«Ho ingaggiato uno 007 per cercare mia figlia»

Milano«Qualcuno doveva aver calunniato Josef K., perché senza che avesse fatto niente di male, una mattina fu arrestato». Sono le prime righe del Processo di Franz Kafka, sempre citato per situazione giudiziarie in cui un innocente viene stritolato negli ingranaggi della mala giustizia.
E qualcuno calunniò anche Salvatore Lucanto, 48 anni perché il 26 gennaio 1996...
«...alle 5 del mattino, due uomini e una donna suonarono alla mia porta: erano agenti della squadra mobile», ricorda ora Lucanto.
La sua reazione?
«Subito pensai a un incidente in uno dei mie cantieri - Lucanto ha un’impresa edile, ndr - poi quanto mi hanno contestato la violenza su mia figlia Angela di sette anni, sono caduto dalle nuvole. Ma ho anche pensato: due giorni, chiarisco tutto e torno a casa».
Invece?
«Invece ai due giorni si sono aggiunti due anni e quattro mesi».
Cosa ricorda di quei momenti?
«L’arrivo in questura, le impronte digitali, poi a San Vittore, spogliato nudo e inviato alla mia cella: la numero 5 al VI Raggio. Trovo tre albanesi e un marocchino “Quello è il tuo posto” un letto a castello contro il soffitto».
Come ha passato quella prima notte?
«A contare gli scarafaggi. Poi la mattina dopo ho guardato fuori dallo spioncino ed è passato un detenuto grondante sangue, si era tagliuzzato con una lametta. “E quello?” ho chiesto. “Fatti gli affari tuoi” mi è stato risposto».
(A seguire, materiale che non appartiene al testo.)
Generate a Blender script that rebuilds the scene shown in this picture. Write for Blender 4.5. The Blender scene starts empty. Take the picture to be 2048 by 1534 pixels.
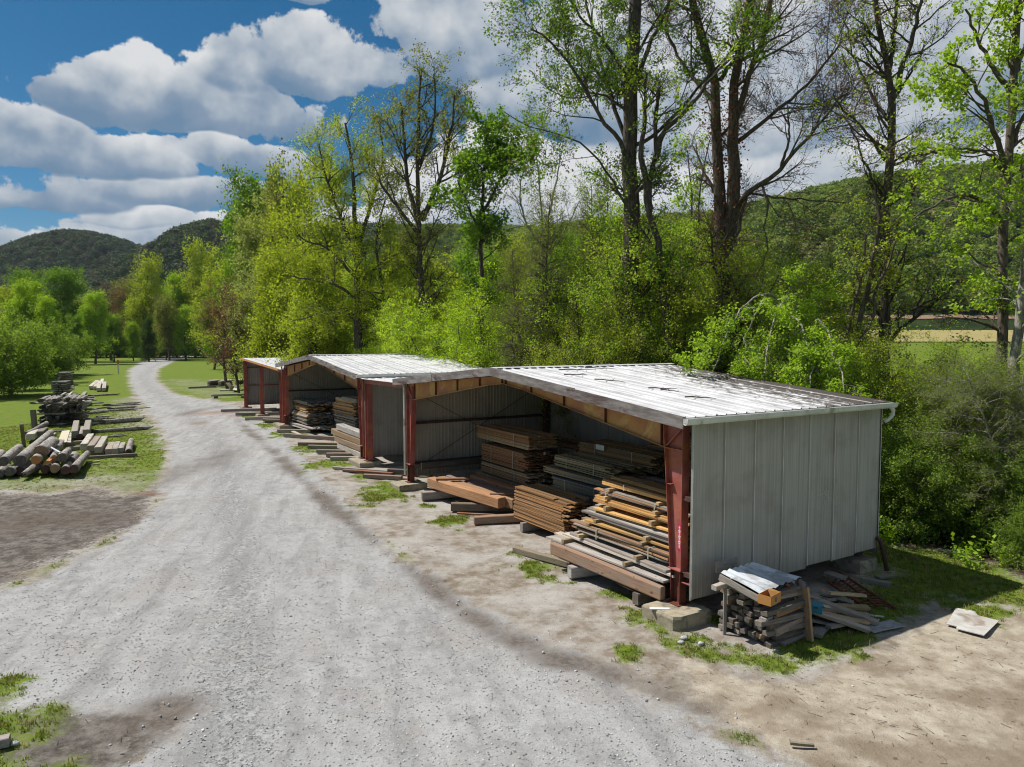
import bpy, math, random
import numpy as np
from mathutils import Vector, Matrix
random.seed(7)
RN = np.random.default_rng(11)
SC = bpy.context.scene
COL = SC.collection
# ------------------------------------------------------------------ camera
F, CX, CY, CH, HOR = 1400.0, 1024.0, 767.0, 5.85, 680.0
PT = math.atan((CY - HOR) / F)
CP, SP = math.cos(PT), math.sin(PT)
cam = bpy.data.cameras.new('camera')
cam.sensor_width = 36.0
cam.lens = 36.0 * F / 2048.0
cam.clip_start = 0.1
cam.clip_end = 6000
camo = bpy.data.objects.new('camera', cam)
camo.location = (0, 0, CH)
camo.rotation_euler = (math.pi / 2 - PT, 0, 0)
COL.objects.link(camo)
SC.camera = camo
# ------------------------------------------------------------------ sun, sky, exposure
SUN_AZ = math.atan2(-0.943, 0.326)      # direction towards the sun, from +Y towards +X
SUN_EL = math.radians(56)
sv = Vector((math.sin(SUN_AZ) * math.cos(SUN_EL), math.cos(SUN_AZ) * math.cos(SUN_EL), math.sin(SUN_EL)))
sl = bpy.data.lights.new('sun', 'SUN')
sl.energy = 4.3
sl.angle = math.radians(0.55)
sl.color = (1.0, 0.955, 0.88)
so = bpy.data.objects.new('sun', sl)
so.rotation_euler = sv.to_track_quat('Z', 'Y').to_euler()
so.location = (-40, 40, 80)
COL.objects.link(so)
SC.view_settings.view_transform = 'Standard'
SC.view_settings.look = 'None'
SC.view_settings.exposure = 0.52
SC.view_settings.gamma = 1.0
SC.view_settings.use_curve_mapping = False
try:
    SC.cycles.max_bounces = 8
    SC.cycles.transparent_max_bounces = 8
    SC.cycles.diffuse_bounces = 4
    SC.cycles.transmission_bounces = 4
    SC.cycles.use_denoising = True
    SC.cycles.filter_width = 1.1
    SC.cycles.use_adaptive_sampling = True
    SC.cycles.adaptive_threshold = 0.012
except Exception:
    pass


class NT:
    """small node helper"""
    def __init__(self, tree):
        self.t = tree
        self.n = tree.nodes
        self.l = tree.links

    def node(self, typ, **kw):
        nd = self.n.new(typ)
        for k, v in kw.items():
            setattr(nd, k, v)
        return nd

    def put(self, sock, v):
        if v is None:
            return
        if hasattr(v, 'is_output') or isinstance(v, bpy.types.NodeSocket):
            self.l.new(v, sock)
        else:
            if isinstance(v, (tuple, list)) and len(v) == 3 and sock.type == 'RGBA':
                v = (v[0], v[1], v[2], 1)
            sock.default_value = v

    def math(self, op, a, b=None, c=None, clamp=False):
        nd = self.node('ShaderNodeMath', operation=op, use_clamp=clamp)
        self.put(nd.inputs[0], a)
        if b is not None:
            self.put(nd.inputs[1], b)
        if c is not None:
            self.put(nd.inputs[2], c)
        return nd.outputs[0]

    def vmath(self, op, a, b=None):
        nd = self.node('ShaderNodeVectorMath', operation=op)
        self.put(nd.inputs[0], a)
        if b is not None:
            self.put(nd.inputs[1], b)
        return nd.outputs[0]

    def mix(self, fac, a, b, blend='MIX'):
        nd = self.node('ShaderNodeMix', data_type='RGBA', blend_type=blend)
        nd.clamp_factor = True
        self.put(nd.inputs[0], fac)
        self.put(nd.inputs[6], a)
        self.put(nd.inputs[7], b)
        return nd.outputs[2]

    def fmix(self, fac, a, b):
        nd = self.node('ShaderNodeMix', data_type='FLOAT')
        self.put(nd.inputs[0], fac)
        self.put(nd.inputs[2], a)
        self.put(nd.inputs[3], b)
        return nd.outputs[0]

    def step(self, v, lo, hi, o0=0.0, o1=1.0):
        nd = self.node('ShaderNodeMapRange', interpolation_type='SMOOTHSTEP')
        self.put(nd.inputs[0], v)
        nd.inputs[1].default_value = lo
        nd.inputs[2].default_value = hi
        nd.inputs[3].default_value = o0
        nd.inputs[4].default_value = o1
        return nd.outputs[0]

    def noise(self, vec, scale, detail=3, rough=0.55, dist=0.0):
        nd = self.node('ShaderNodeTexNoise')
        self.put(nd.inputs['Vector'], vec)
        nd.inputs['Scale'].default_value = scale
        nd.inputs['Detail'].default_value = detail
        nd.inputs['Roughness'].default_value = rough
        nd.inputs['Distortion'].default_value = dist
        return nd.outputs[0]

    def mapping(self, vec, scale=(1, 1, 1), loc=(0, 0, 0)):
        nd = self.node('ShaderNodeMapping')
        self.put(nd.inputs[0], vec)
        nd.inputs[1].default_value = loc
        nd.inputs[3].default_value = scale
        return nd.outputs[0]

    def attr(self, name):
        nd = self.node('ShaderNodeAttribute', attribute_name=name)
        return nd.outputs['Fac']

    def bump(self, h, strength=0.5, dist=0.02):
        nd = self.node('ShaderNodeBump')
        nd.inputs['Strength'].default_value = strength
        nd.inputs['Distance'].default_value = dist
        self.put(nd.inputs['Height'], h)
        return nd.outputs[0]


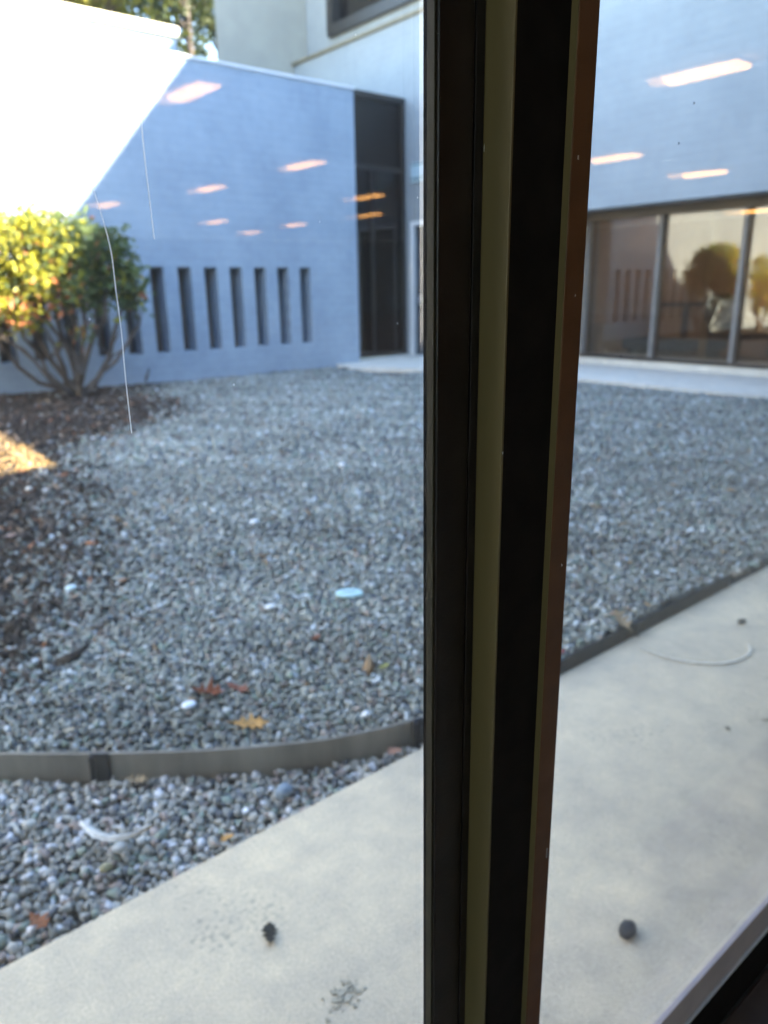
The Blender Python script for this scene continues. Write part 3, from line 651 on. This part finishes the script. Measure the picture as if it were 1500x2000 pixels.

Come ha vissuto il carcere?
«Pensando a mia figlia. Ma non ho mai perso la fiducia di uscire innocente da questa vicenda e di poterla riabbracciare».
Neppure dopo la condanna a 13 anni?
«Già, rimediati nel 1997, il 19 marzo, festa del papà. No, mai perso la fiducia».
Sicuro?
«Be’ a marzo ’98 quando venne respinta la mia richiesta di scarcerazione ho pensato che non sarei più uscito. Poi a maggio la Corte d’Appello mi rimette in libertà».
Il resto è tutto in discesa: assolto in secondo grado, sentenza confermata dalla Cassazione. Il buon senso dice che ora potrà riabbracciare la figlia. Ma il buon senso, come si sa, non alberga nelle aule di giustizia. Il Tribunale dei minori conferma l’adottabilità della figlia che finisce in una famiglia in provincia di Varese.
E lei inizia a cercarla
«Una ricerca disperata, durata quattro anni. Poi il colpo di fortuna: nell’estate del 2005 in un documento trovo una dichiarazione di mia figlia che parla di vacanze ad Alassio. Io e mia moglie andiamo a passare tutti i fine settimana nella cittadina ligure fino a quando il 31 luglio, la vediamo per strada».
A quel punto per Salvatore e Raffaella è facile scoprire dove abiti la figlia, riprendere contatto con lei, farla tornare a casa. Ora c’è l’ultima battaglia: Angela, con l’adozione, ha perso il cognome Lucanto e adesso lo rivuole, e saranno ancora carte bollate. Ancora spese.
Quanto le è costata questa vicenda?
«Circa mezzo milione di euro».
Ora però è tutto finito, è sereno?
«No, ho ancora tanta rabbia dentro. Anche perché tutti, dal pm Pietro Forno che mi ha fatto arrestare e condannare, ai magistrati del Tribunale dei minori, assistenti sociali e psicologi, nessuno ha mai ammesso l’errore».
Ma accetterebbe le loro scuse?
«Forse da Forno, perché è stato indotto all’errore. Da tutti gli altri no, in loro ho visto la mala fede».
Ha mai pensato a qualche gesto estremo?
«Sono molto religioso e ho pregato molto.

Però ci sono stati dei momenti in cui ho pensato al peggio e mi dicevo “Una volta fuori li ammazzo tutti e poi mi uccido”...».
Salvatore si ferma, sorride, guarda sua moglie e i suoi due figli. Non c’è ne stato bisogno: ha vinto lui, con caparbietà, con fede. È stato all’inferno ed è tornato. Con Angela.